During the question/answer period:

Audience member:  The Occupy Movement seems to have embraced the culture. .. [Inaudible]

Coyote: Yeah, I think it's the most positive and exciting movement because … it's a movement … not about a charismatic individual. I think they actually managed to break the frame … the great hidden secret of our economy which is an invisible class war carried out since the 1940s and the McCarthy era. These kids, these rag-tag gypsies created this perception of the 99% and the 1%. It's the media that suggested they've gone away, but they haven't gone away at all. They're having a deep and enduring dialogue with America. We're all invited to participate in it. And they kind of draw a line in the sand and they invite us to participate. I don't think it's a past tense event.

Audience member: What about one of the unnamed forebears, Emmett Grogan? Do you have a word about him?
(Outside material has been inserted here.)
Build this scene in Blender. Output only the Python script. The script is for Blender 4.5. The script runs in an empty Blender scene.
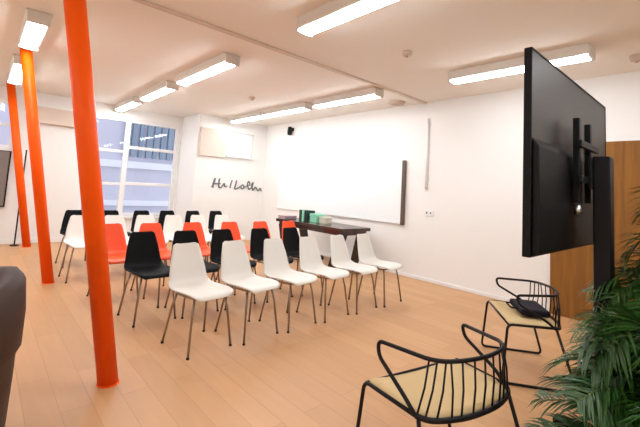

Coyote: Emmett was a person who perfectly encapsulated the zeitgeist of the counterculture in the 1960s as you could say that Neal Cassady encapsulated his time in his life. Neal and Emmett were both life-actors. Emmett was a writer, but he didn't achieve his fame through his writing. And when the 60s transmuted into the 70s, and then whole cultural worlds shifted, Emmett didn't make that shift very well. Emmett died in 1978. They found him on the Coney Island subway April Fool's Day, 1978, dead of an overdose. He was the guy who pierced my ear. We saw each other every day. We lived together. We caroused around the country. He was a huge influence on me. Also not always a great influence. I became addicted to heroin through him. Like young Kerouac in this movie I had to learn to separate myself and kind of opt for what Gary Snyder calls the responsibility of an artist. Which in an insane culture manifests health and sanity.